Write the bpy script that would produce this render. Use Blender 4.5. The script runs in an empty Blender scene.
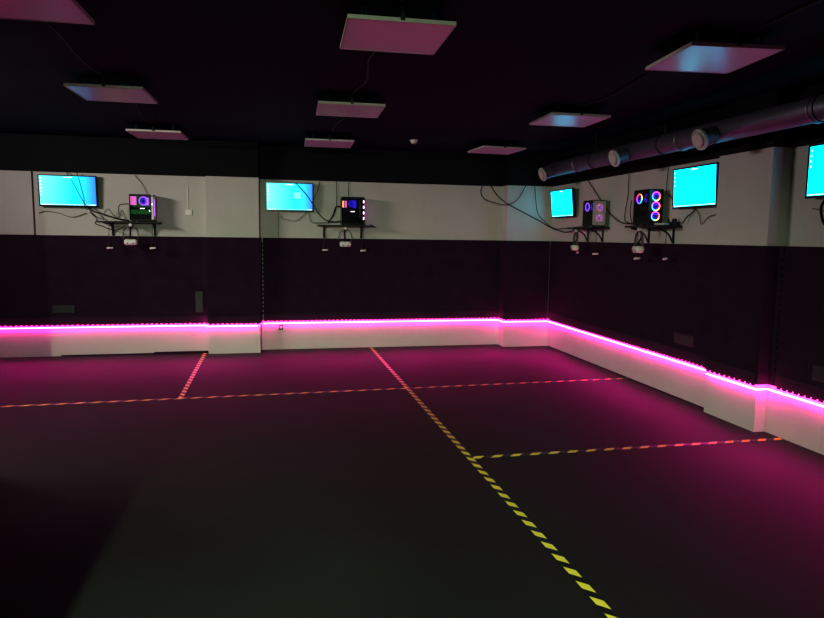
import bpy, bmesh, math, random
from mathutils import Vector, Matrix
random.seed(4)
S = bpy.context.scene
C = S.collection
PI = math.pi

# ------------------------------------------------------------ materials
def mat(name, base=(.5, .5, .5), rough=.5, metal=0., spec=.5, emis=None, estr=1., coat=0.):
    m = bpy.data.materials.new(name); m.use_nodes = True
    b = m.node_tree.nodes['Principled BSDF']
    b.inputs['Base Color'].default_value = (*base, 1)
    b.inputs['Roughness'].default_value = rough
    b.inputs['Metallic'].default_value = metal
    b.inputs['Specular IOR Level'].default_value = spec
    b.inputs['Coat Weight'].default_value = coat
    if emis:
        b.inputs['Emission Color'].default_value = (*emis, 1)
        b.inputs['Emission Strength'].default_value = estr
    return m
def nodes(m): return m.node_tree.nodes, m.node_tree.links, m.node_tree.nodes['Principled BSDF']
def noise_var(m, scale, c0, c1, bump=0., bscale=None, rough=None):
    N, L, b = nodes(m)
    tc = N.new('ShaderNodeTexCoord'); n = N.new('ShaderNodeTexNoise'); n.inputs['Scale'].default_value = scale
    n.inputs['Detail'].default_value = 5
    L.new(tc.outputs['Object'], n.inputs['Vector'])
    r = N.new('ShaderNodeValToRGB'); r.color_ramp.elements[0].color = (*c0, 1); r.color_ramp.elements[1].color = (*c1, 1)
    r.color_ramp.elements[0].position = .3; r.color_ramp.elements[1].position = .7
    L.new(n.outputs['Fac'], r.inputs['Fac']); L.new(r.outputs['Color'], b.inputs['Base Color'])
    if bump:
        n2 = N.new('ShaderNodeTexNoise'); n2.inputs['Scale'].default_value = bscale or scale*20
        L.new(tc.outputs['Object'], n2.inputs['Vector'])
        bp = N.new('ShaderNodeBump'); bp.inputs['Strength'].default_value = bump; bp.inputs['Distance'].default_value = .002
        L.new(n2.outputs['Fac'], bp.inputs['Height']); L.new(bp.outputs['Normal'], b.inputs['Normal'])
    return m

M = {}
M['black'] = noise_var(mat('black plastic', rough=.45), 30, (.008, .008, .009), (.014, .014, .016))
M['bezel'] = noise_var(mat('glossy black bezel', rough=.25), 20, (.006, .006, .008), (.011, .011, .014))
M['foam'] = noise_var(mat('glow-tinted black foam padding', rough=.9, spec=.15), 6, (.031, .012, .031), (.039, .016, .039), .3, 260)  # dark purple foam, red raised to add the strips' pink glow
M['border'] = noise_var(mat('glow-tinted black foam border', rough=.85, spec=.2), 6, (.038, .016, .038), (.046, .021, .046), .3, 260)  # carries the same pink strip glow in its base colour
M['ceil'] = noise_var(mat('ceiling black paint', rough=.8, spec=.12), 1.2, (.0025, .010, .016), (.004, .014, .021), .2, 90)
M['cable'] = noise_var(mat('black cable', rough=.6, spec=.3), 20, (.007, .007, .008), (.011, .011, .012))
M['greycable'] = noise_var(mat('grey cable', rough=.5), 20, (.20, .18, .17), (.28, .26, .25))
M['white'] = noise_var(mat('white plastic', rough=.4), 20, (.70, .69, .67), (.78, .77, .75))
M['offwhite'] = noise_var(mat('off white enamel', rough=.45), 20, (.50, .49, .47), (.58, .57, .55))
M['trunk'] = noise_var(mat('charcoal plate', rough=.5), 12, (.034, .032, .036), (.05, .048, .052))
M['grey'] = noise_var(mat('grey fabric strap', rough=.8), 40, (.10, .10, .10), (.16, .16, .16))
M['greenboard'] = noise_var(mat('green circuit board', rough=.5, emis=(.02, .30, .06), estr=.30), 35, (.02, .10, .03), (.06, .24, .07))  # emission stands in for the green light inside the case
M['greyboard'] = noise_var(mat('dark circuit board', rough=.5), 35, (.010, .012, .016), (.05, .05, .06))
M['metal'] = noise_var(mat('grey metal', rough=.4, metal=.8), 18, (.30, .30, .32), (.42, .42, .44))

def wall_mat(name, zt, c=(.60, .585, .555)):
    m = mat(name, rough=.75, spec=.25); N, L, b = nodes(m)
    tc = N.new('ShaderNodeTexCoord'); sx = N.new('ShaderNodeSeparateXYZ'); L.new(tc.outputs['Object'], sx.inputs[0])
    gt = N.new('ShaderNodeMath'); gt.operation = 'GREATER_THAN'; gt.inputs[1].default_value = zt
    L.new(sx.outputs['Z'], gt.inputs[0])
    n = N.new('ShaderNodeTexNoise'); n.inputs['Scale'].default_value = 2.2; n.inputs['Detail'].default_value = 6
    L.new(tc.outputs['Object'], n.inputs['Vector'])
    r = N.new('ShaderNodeValToRGB')
    r.color_ramp.elements[0].position = .3; r.color_ramp.elements[0].color = (*[v*.93 for v in c], 1)
    r.color_ramp.elements[1].position = .7; r.color_ramp.elements[1].color = (*c, 1)
    L.new(n.outputs['Fac'], r.inputs['Fac'])
    mx = N.new('ShaderNodeMix'); mx.data_type = 'RGBA'
    L.new(gt.outputs[0], mx.inputs['Factor']); L.new(r.outputs['Color'], mx.inputs['A'])
    mx.inputs['B'].default_value = (.0045, .005, .007, 1)
    L.new(mx.outputs['Result'], b.inputs['Base Color'])
    n2 = N.new('ShaderNodeTexNoise'); n2.inputs['Scale'].default_value = 120
    L.new(tc.outputs['Object'], n2.inputs['Vector'])
    bp = N.new('ShaderNodeBump'); bp.inputs['Strength'].default_value = .15; bp.inputs['Distance'].default_value = .002
    L.new(n2.outputs['Fac'], bp.inputs['Height']); L.new(bp.outputs['Normal'], b.inputs['Normal'])
    return m
M['wall'] = wall_mat('cream wall paint with black above', 2.43)
M['dark'] = noise_var(mat('dark wall paint', rough=.8, spec=.2), 2, (.022, .022, .026), (.030, .030, .034))

def floor_mat():
    m = mat('black rubber floor', rough=.5, spec=.32); N, L, b = nodes(m)
    tc = N.new('ShaderNodeTexCoord')
    n = N.new('ShaderNodeTexNoise'); n.inputs['Scale'].default_value = .9; n.inputs['Detail'].default_value = 7
    L.new(tc.outputs['Object'], n.inputs['Vector'])
    r = N.new('ShaderNodeValToRGB')
    r.color_ramp.elements[0].position = .3; r.color_ramp.elements[0].color = (.013, .0138, .0138, 1)
    r.color_ramp.elements[1].position = .75; r.color_ramp.elements[1].color = (.020, .021, .020, 1)
    L.new(n.outputs['Fac'], r.inputs['Fac']); L.new(r.outputs['Color'], b.inputs['Base Color'])
    rr = N.new('ShaderNodeMapRange'); rr.inputs['To Min'].default_value = .46; rr.inputs['To Max'].default_value = .58
    L.new(n.outputs['Fac'], rr.inputs['Value']); L.new(rr.outputs['Result'], b.inputs['Roughness'])
    n2 = N.new('ShaderNodeTexNoise'); n2.inputs['Scale'].default_value = 180
    L.new(tc.outputs['Object'], n2.inputs['Vector'])
    bp = N.new('ShaderNodeBump'); bp.inputs['Strength'].default_value = .2; bp.inputs['Distance'].default_value = .002
    L.new(n2.outputs['Fac'], bp.inputs['Height']); L.new(bp.outputs['Normal'], b.inputs['Normal'])
    return m
M['floor'] = floor_mat()

def tape_mat(name, pitch, duty, sx_, sy_):
    m = mat(name, rough=.30, spec=.6); N, L, b = nodes(m)
    tc = N.new('ShaderNodeTexCoord'); sp = N.new('ShaderNodeSeparateXYZ'); L.new(tc.outputs['Object'], sp.inputs[0])
    a = N.new('ShaderNodeMath'); a.operation = 'MULTIPLY'; a.inputs[1].default_value = sx_/pitch; L.new(sp.outputs['X'], a.inputs[0])
    c = N.new('ShaderNodeMath'); c.operation = 'MULTIPLY_ADD'; c.inputs[1].default_value = sy_/pitch
    L.new(sp.outputs['Y'], c.inputs[0]); L.new(a.outputs[0], c.inputs[2])
    f = N.new('ShaderNodeMath'); f.operation = 'FRACT'; L.new(c.outputs[0], f.inputs[0])
    g = N.new('ShaderNodeMath'); g.operation = 'LESS_THAN'; g.inputs[1].default_value = duty; L.new(f.outputs[0], g.inputs[0])
    mx = N.new('ShaderNodeMix'); mx.data_type = 'RGBA'; L.new(g.outputs[0], mx.inputs['Factor'])
    mx.inputs['A'].default_value = (.012, .012, .012, 1); mx.inputs['B'].default_value = (.74, .62, .09, 1)
    L.new(mx.outputs['Result'], b.inputs['Base Color'])
    return m
M['tape_y'] = tape_mat('yellow black hazard tape lengthwise', .14, .52, 1, 1)
M['tape_x'] = tape_mat('yellow black hazard tape crosswise', .155, .50, 1, -1)

M['led'] = mat('magenta led light', base=(.8, .2, .5), emis=(1.0, .024, .42), estr=44.0)

def screen_mat(name, c0, c1, c2, strength):
    m = mat(name, base=(.01, .01, .01), rough=.3); N, L, b = nodes(m)
    tc = N.new('ShaderNodeTexCoord'); sp = N.new('ShaderNodeSeparateXYZ'); L.new(tc.outputs['Generated'], sp.inputs[0])
    r = N.new('ShaderNodeValToRGB'); r.color_ramp.elements[0].color = (*c0, 1); r.color_ramp.elements[1].color = (*c2, 1)
    e = r.color_ramp.elements.new(.6); e.color = (*c1, 1)
    L.new(sp.outputs['X'], r.inputs['Fac']); L.new(r.outputs['Color'], b.inputs['Emission Color'])
    b.inputs['Emission Strength'].default_value = strength
    return m
CY = (.0, .52, .70)
M['screen_flat'] = screen_mat('cyan desktop screen', CY, CY, (.0, .42, .72), 3.4)
M['screen_grad'] = screen_mat('cyan to blue desktop screen', (.10, .55, .62), CY, (.03, .13, .50), 2.0)
M['icon'] = mat('bright desktop icon', emis=(.75, 1, 1), estr=1.4)
M['taskbar'] = mat('pale taskbar', emis=(.35, .85, 1), estr=1.2)
M['window'] = mat('pale blue desktop window', emis=(.10, .85, .85), estr=1.3)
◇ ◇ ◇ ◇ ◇
◆ SHORT EXERCISE:
Repeat the lines above, starting at the first and stopping after the line that holds "PI = math.pi", with the pictures left out.

◆ FINISHED EXERCISE:
Write the bpy script that would produce this render. Use Blender 4.5. The script runs in an empty Blender scene.
import bpy, bmesh, math, random
from mathutils import Vector, Matrix
random.seed(4)
S = bpy.context.scene
C = S.collection
PI = math.pi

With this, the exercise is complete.